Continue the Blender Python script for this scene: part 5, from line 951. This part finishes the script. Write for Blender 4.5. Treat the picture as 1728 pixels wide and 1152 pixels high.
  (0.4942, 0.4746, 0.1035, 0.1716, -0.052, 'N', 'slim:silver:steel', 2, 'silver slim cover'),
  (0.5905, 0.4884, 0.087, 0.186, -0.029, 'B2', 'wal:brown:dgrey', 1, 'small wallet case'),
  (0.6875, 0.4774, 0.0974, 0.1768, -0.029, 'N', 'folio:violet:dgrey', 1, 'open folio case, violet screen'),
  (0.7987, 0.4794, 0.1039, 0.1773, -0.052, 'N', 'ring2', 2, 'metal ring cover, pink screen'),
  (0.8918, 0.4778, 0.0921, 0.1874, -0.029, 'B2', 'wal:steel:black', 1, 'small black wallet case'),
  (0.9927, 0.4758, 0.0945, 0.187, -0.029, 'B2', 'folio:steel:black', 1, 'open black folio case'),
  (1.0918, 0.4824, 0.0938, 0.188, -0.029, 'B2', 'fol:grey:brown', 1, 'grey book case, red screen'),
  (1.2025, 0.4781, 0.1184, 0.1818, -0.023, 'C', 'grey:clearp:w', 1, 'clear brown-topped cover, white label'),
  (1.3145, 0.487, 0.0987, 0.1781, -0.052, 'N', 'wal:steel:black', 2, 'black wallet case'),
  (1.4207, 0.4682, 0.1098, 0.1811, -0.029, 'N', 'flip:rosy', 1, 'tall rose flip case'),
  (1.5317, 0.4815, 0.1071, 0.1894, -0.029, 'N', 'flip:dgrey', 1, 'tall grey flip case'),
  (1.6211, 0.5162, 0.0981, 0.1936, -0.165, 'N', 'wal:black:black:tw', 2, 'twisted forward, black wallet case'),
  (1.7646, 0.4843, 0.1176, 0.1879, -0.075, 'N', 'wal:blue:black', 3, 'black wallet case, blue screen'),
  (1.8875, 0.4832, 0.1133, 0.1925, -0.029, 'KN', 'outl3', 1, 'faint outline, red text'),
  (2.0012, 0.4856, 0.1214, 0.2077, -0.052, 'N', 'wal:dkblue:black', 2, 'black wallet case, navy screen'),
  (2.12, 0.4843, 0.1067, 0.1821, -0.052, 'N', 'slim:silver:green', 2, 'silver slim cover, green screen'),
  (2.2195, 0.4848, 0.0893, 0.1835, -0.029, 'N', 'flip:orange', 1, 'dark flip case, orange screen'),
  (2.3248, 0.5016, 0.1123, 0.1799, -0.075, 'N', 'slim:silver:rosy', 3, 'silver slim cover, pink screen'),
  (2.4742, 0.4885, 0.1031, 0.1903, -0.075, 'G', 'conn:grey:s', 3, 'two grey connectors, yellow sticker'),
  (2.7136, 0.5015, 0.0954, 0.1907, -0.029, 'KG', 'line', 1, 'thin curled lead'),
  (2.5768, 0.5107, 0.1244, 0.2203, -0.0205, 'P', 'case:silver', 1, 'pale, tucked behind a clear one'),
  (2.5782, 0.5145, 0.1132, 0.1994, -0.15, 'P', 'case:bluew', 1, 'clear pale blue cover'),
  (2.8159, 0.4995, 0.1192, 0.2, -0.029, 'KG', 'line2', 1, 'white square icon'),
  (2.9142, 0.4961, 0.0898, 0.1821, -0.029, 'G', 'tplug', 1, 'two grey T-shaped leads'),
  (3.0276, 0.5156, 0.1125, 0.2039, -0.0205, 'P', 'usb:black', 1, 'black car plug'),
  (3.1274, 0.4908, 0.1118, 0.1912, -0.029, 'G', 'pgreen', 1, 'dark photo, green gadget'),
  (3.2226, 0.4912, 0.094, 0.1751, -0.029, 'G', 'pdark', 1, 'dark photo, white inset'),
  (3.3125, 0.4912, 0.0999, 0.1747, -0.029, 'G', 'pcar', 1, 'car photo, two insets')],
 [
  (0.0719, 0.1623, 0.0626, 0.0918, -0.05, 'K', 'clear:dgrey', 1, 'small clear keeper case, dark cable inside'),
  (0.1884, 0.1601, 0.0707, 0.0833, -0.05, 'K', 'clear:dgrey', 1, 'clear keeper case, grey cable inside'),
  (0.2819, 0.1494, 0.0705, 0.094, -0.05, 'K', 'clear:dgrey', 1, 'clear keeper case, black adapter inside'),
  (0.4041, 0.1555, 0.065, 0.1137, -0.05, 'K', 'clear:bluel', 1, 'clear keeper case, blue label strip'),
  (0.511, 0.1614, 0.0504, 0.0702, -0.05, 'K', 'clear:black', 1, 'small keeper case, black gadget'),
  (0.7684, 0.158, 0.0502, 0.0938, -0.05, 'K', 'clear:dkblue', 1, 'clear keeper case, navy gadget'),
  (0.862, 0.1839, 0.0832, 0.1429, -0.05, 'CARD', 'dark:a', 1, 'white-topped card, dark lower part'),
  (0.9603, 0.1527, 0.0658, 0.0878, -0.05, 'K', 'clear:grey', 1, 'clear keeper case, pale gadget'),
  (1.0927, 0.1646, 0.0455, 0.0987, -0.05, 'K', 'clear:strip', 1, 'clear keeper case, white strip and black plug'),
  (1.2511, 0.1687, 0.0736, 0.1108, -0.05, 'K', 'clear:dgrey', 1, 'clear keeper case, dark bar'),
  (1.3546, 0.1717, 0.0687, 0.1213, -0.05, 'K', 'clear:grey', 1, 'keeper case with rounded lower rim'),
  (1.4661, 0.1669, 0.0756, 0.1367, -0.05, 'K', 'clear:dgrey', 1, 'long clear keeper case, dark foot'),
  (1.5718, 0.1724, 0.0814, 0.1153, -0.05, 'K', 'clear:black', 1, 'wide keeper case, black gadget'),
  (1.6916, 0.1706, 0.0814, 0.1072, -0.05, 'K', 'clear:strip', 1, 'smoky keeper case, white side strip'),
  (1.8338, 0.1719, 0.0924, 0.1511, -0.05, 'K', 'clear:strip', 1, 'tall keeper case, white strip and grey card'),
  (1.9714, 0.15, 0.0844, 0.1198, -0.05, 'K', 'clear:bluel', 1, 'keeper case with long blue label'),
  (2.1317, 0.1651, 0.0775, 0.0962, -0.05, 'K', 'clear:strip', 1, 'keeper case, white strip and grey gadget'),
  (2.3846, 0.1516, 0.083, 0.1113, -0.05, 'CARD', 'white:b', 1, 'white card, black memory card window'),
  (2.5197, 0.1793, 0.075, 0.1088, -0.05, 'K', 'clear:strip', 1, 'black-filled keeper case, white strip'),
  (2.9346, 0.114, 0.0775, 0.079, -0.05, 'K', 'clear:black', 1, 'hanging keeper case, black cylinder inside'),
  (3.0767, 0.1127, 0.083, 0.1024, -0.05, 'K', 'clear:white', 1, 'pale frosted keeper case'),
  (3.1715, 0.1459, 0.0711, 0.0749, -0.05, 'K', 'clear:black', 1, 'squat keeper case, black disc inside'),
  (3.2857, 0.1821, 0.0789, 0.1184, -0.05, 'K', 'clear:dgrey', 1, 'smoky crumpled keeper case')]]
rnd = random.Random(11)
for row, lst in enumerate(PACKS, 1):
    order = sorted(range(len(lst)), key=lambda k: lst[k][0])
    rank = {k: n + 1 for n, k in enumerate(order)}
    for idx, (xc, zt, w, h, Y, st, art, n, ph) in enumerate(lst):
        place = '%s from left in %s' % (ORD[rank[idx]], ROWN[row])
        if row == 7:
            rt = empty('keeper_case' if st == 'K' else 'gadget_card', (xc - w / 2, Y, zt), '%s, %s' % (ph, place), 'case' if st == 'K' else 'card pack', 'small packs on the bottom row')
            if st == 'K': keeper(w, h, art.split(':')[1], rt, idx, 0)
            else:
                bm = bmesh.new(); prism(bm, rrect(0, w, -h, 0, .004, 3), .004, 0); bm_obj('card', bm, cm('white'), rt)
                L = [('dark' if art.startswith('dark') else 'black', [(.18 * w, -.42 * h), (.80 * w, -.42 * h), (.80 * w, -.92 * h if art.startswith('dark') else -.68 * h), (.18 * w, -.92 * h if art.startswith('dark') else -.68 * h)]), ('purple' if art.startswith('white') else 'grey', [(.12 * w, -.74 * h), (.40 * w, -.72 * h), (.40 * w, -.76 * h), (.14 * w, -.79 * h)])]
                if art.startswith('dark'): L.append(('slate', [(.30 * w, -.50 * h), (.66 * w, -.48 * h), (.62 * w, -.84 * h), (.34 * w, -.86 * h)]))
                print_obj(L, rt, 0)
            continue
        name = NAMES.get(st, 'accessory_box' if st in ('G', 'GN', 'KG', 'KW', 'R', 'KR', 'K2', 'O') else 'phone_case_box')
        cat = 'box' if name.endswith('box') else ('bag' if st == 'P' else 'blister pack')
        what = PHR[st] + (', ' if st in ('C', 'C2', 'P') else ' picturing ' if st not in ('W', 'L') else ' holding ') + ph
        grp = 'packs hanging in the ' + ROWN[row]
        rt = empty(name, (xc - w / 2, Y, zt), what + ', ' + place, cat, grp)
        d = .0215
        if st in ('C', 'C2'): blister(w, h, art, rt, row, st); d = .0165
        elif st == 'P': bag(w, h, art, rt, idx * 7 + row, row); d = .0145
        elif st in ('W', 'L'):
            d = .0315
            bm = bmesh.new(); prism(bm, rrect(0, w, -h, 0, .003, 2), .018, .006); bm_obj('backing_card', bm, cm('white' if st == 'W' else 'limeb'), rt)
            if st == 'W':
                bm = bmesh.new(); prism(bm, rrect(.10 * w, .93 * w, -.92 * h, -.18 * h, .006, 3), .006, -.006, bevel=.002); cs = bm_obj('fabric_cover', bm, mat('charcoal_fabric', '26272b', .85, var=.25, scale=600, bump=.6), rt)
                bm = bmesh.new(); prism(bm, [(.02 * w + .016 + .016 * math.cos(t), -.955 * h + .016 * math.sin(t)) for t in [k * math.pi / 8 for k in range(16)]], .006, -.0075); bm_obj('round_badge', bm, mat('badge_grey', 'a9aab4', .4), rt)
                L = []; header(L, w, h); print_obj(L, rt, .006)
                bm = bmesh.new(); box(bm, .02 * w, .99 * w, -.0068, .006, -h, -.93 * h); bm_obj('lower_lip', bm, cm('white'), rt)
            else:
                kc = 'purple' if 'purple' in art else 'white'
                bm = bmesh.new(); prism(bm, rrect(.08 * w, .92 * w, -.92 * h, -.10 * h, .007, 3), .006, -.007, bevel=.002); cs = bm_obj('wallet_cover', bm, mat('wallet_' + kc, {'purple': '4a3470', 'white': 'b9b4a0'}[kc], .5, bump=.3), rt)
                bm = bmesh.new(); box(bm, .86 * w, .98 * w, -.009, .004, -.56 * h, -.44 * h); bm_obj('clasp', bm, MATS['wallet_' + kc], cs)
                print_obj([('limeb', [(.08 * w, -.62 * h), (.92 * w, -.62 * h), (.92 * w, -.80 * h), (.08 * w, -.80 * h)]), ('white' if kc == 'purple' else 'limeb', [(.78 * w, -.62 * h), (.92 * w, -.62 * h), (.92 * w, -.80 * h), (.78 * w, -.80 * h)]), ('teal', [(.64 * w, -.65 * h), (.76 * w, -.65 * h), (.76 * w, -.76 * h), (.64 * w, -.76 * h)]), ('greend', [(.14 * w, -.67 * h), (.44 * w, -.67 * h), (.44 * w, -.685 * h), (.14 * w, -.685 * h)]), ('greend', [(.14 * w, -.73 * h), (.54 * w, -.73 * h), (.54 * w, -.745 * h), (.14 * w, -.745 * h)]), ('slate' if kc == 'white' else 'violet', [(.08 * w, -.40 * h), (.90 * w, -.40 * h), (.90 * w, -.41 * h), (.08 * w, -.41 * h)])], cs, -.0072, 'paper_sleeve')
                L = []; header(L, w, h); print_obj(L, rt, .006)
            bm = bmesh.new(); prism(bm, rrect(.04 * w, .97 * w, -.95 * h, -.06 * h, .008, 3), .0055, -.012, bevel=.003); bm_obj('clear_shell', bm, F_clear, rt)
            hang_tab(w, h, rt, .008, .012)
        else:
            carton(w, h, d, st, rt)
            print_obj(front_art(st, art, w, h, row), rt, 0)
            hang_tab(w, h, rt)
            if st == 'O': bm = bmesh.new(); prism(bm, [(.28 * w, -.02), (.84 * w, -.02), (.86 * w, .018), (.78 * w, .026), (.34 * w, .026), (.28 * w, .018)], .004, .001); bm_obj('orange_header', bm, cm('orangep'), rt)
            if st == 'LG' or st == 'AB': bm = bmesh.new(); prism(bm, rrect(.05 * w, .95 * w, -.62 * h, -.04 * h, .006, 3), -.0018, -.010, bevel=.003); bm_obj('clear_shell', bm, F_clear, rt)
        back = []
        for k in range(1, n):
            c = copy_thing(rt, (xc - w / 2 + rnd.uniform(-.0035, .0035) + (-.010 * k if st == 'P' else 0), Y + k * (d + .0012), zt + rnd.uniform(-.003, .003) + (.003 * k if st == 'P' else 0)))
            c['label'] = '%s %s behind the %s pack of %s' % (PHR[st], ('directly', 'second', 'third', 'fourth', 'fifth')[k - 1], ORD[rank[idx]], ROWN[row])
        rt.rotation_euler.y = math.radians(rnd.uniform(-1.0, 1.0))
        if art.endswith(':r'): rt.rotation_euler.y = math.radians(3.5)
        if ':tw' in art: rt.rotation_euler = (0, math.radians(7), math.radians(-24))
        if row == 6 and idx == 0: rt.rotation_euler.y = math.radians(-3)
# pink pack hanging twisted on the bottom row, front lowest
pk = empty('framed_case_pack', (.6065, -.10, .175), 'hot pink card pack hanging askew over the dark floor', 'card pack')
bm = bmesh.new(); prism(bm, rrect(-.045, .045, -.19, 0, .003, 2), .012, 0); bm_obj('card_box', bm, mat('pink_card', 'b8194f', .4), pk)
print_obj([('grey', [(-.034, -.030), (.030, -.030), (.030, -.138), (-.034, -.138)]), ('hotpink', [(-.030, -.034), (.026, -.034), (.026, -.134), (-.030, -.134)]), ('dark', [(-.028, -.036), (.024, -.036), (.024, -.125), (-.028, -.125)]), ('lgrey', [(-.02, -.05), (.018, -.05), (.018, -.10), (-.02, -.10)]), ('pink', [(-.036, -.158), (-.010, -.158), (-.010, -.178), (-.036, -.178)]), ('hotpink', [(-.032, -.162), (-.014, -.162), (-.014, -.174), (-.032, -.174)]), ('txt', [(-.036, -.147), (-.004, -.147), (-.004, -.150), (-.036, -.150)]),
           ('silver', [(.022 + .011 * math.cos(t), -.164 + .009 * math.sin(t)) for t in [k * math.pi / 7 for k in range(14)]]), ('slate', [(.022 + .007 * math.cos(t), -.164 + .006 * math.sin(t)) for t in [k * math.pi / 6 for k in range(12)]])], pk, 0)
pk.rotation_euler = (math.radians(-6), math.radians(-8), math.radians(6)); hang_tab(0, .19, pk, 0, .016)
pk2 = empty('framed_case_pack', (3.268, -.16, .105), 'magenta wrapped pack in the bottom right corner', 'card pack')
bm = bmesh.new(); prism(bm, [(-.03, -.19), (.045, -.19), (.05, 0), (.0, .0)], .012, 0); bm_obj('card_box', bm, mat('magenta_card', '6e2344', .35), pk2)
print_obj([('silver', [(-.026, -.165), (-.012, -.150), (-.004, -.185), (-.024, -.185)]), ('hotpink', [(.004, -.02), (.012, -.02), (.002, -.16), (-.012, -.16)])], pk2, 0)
━━━━
# What is required
Track down all lines above with the string "from" and copy them.

# Answer to the exercise
Continue the Blender Python script for this scene: part 5, from line 951. This part finishes the script. Write for Blender 4.5. Treat the picture as 1728 pixels wide and 1152 pixels high.
        place = '%s from left in %s' % (ORD[rank[idx]], ROWN[row])